Adaptation théâtrale de l'oeuvre et de la vie du photographe Pierre Molinier par Bruno Geslin et Pierre Maillet, mise en scène de Bruno Geslin, avec Pierre Maillet, Elise Vigier et Nicolas Fayol.
Bruno Geslin, vidéaste, photographe et metteur en scène, et Pierre Maillet, comédien et metteur en scène, ont conçu un spectacle pour le moins atypique, fascinant, et subversif, qui revisite le biopic à l'aune de l'hommage et du tribute autour de la vie et de l'oeuvre de Pierre Molinier, un des précurseurs de l'art corporel.
Une personnalité hors normes, et ce d'autant plus qu'il est né avec le 20ème siècle dans la province du sud-ouest loin du Tout Paris désinhibé des Années Folles.
Peintre en bâtiment et artiste autodidacte, sa vie est son oeuvre et inversement car, au-delà de ses recherches esthétiques sur le photomontage et l'autoportrait ordonnées autour du fétichisme des jambes, des pratiques fétichistes et du travestissement, il est à la fois le sujet et l'objet d'une sexualité obsessionnelle liée à la jouissance comme unique véhicule de l'être au présent, de la commémoration et la conjuration de la mort : "Jouir pour accéder au paradis immédiat de la petite mort et laisser une trace dans l'infini du temps".
Dans "Mes jambes, si vous saviez, quelle fumée...", avec la complicité de la comédienne Elise Vigier et du danseur Nicolas Fayol qui sont les deux faces mâle/femelle d'un idéal corps ambivalent et doubles fantasmés de l'artiste, elle image sacrée d'une féminité magique, lui corps superbe de l'écartèlement de l'intime, Pierre Maillet, lui aussi en corseté, jambes gainées de bas noir et stilettos, donne une incarnation troublante et jubilatoire du libertaire qui prônait la transformation du monde en immense bordel, de l'homme facétieux dont l'accent chantant apporte une tonalité tragi-comique à ses confidences sulfureuses et du narcissique versé dans l'autoérotisme et l'onanisme anal.
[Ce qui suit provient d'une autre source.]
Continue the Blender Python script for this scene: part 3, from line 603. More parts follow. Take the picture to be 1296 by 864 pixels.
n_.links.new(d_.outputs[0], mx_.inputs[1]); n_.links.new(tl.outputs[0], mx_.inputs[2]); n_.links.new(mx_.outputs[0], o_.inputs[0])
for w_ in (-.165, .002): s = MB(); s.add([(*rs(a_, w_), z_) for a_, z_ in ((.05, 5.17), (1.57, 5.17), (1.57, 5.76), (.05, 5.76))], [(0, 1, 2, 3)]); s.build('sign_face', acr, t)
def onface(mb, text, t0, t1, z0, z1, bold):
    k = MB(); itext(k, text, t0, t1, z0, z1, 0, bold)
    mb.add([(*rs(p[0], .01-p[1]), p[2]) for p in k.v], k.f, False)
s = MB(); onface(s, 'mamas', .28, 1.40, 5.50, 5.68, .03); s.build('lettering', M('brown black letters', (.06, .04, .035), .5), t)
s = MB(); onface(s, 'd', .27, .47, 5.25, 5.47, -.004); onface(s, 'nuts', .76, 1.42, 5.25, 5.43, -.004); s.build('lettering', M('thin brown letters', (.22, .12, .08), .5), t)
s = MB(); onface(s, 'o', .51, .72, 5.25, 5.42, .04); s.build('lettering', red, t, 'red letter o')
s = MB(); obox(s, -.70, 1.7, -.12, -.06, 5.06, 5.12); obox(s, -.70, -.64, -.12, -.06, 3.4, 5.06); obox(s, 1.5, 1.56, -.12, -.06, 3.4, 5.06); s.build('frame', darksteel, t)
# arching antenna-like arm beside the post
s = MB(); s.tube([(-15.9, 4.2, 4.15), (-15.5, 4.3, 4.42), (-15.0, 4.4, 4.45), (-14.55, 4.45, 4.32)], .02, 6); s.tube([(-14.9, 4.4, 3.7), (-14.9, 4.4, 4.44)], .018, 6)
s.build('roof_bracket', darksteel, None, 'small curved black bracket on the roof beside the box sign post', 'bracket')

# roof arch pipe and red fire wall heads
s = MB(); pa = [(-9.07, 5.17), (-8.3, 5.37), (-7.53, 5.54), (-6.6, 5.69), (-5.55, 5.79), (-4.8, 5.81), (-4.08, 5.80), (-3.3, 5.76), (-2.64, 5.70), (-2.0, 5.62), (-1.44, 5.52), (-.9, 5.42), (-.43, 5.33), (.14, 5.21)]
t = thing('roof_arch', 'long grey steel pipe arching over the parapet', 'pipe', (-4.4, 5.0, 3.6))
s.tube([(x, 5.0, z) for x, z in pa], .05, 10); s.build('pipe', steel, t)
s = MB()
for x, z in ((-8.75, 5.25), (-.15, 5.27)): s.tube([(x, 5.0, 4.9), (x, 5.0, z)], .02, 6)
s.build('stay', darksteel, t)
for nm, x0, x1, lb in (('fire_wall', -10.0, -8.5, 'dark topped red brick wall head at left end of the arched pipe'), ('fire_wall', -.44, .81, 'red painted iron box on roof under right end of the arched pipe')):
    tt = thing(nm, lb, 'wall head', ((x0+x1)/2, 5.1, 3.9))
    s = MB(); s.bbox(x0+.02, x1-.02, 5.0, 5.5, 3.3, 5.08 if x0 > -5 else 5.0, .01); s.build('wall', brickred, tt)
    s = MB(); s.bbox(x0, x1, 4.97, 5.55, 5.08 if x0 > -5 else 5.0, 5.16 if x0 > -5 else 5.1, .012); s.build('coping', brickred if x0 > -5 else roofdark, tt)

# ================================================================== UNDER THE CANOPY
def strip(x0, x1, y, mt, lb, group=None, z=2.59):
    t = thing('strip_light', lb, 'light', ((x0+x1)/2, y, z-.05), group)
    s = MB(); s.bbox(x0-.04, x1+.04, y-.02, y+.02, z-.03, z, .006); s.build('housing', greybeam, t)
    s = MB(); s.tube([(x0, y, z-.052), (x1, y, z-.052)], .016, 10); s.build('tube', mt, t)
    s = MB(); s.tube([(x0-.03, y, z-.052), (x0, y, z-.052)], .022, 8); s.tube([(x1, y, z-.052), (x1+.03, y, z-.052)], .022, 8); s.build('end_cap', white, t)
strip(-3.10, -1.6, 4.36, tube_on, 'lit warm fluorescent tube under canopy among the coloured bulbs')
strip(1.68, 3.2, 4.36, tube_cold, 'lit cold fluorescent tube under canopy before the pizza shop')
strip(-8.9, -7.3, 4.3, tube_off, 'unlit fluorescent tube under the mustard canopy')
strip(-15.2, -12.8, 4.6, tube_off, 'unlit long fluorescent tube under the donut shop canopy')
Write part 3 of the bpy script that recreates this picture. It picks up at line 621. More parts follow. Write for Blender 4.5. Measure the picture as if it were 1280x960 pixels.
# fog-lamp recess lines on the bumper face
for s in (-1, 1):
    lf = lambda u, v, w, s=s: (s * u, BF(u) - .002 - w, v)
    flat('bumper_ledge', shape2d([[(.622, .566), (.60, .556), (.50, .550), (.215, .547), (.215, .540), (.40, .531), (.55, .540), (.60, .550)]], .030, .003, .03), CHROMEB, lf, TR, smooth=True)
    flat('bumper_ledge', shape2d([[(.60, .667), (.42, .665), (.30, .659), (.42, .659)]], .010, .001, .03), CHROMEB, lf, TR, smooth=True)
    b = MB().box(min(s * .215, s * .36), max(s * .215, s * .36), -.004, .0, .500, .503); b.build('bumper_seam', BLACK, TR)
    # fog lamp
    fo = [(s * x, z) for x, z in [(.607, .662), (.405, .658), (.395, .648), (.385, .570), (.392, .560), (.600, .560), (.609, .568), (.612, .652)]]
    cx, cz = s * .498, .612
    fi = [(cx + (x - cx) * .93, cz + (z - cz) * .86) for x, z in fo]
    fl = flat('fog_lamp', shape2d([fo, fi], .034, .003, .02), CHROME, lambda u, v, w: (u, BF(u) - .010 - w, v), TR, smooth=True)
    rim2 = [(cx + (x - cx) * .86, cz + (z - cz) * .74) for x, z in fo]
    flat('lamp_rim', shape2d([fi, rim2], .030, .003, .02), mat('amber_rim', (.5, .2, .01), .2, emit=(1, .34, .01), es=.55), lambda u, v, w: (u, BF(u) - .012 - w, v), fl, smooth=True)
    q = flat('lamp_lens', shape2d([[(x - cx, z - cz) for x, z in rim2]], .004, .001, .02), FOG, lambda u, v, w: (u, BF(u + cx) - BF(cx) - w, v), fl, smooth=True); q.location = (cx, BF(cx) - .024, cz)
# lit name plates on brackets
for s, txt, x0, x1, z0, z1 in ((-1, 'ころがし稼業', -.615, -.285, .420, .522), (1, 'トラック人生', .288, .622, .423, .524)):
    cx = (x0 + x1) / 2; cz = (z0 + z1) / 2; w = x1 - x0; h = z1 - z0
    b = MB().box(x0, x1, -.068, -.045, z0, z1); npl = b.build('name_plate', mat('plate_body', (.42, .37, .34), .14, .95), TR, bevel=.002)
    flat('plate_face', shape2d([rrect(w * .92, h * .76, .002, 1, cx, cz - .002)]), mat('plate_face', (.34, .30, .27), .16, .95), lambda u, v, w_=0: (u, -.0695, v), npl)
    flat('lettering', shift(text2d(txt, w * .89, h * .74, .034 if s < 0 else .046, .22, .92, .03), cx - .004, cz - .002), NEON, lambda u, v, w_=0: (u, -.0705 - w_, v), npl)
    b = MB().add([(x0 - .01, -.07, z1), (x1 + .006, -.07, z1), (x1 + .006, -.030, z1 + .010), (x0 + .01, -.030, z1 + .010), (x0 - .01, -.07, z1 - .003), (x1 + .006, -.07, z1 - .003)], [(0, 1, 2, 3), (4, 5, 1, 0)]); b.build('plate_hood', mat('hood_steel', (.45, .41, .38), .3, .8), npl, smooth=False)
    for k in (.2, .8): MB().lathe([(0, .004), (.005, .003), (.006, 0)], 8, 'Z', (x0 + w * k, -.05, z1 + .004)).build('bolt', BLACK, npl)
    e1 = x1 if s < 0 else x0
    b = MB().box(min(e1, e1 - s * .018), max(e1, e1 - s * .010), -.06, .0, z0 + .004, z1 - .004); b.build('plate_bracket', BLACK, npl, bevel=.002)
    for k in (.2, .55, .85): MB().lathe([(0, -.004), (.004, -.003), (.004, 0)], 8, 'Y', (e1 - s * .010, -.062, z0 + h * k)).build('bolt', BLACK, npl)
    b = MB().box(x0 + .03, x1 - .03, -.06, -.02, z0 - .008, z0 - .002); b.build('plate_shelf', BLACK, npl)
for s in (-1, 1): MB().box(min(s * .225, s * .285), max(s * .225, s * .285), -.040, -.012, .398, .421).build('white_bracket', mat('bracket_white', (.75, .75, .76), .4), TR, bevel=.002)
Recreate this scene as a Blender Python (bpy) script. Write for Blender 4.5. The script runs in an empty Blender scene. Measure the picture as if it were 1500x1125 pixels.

Sur le plateau transformé en cabinet de curiosités plongé dans les lumières ténébreuses de Laurent Bénard, sous la direction de Bruno Geslin, les protagonistes, toujours entre le jeu et la performance, brouillent les repères, repoussent les frontières du réel et du fantasme et invitent le spectateur à explorer, peut-être, de nouveaux territoires, sûrement à découvrir l'oeuvre résolument transgressive d'un homme et d'un artiste sans doute plus complexe que ne laisse accroire sa liberté de parole et d'expression.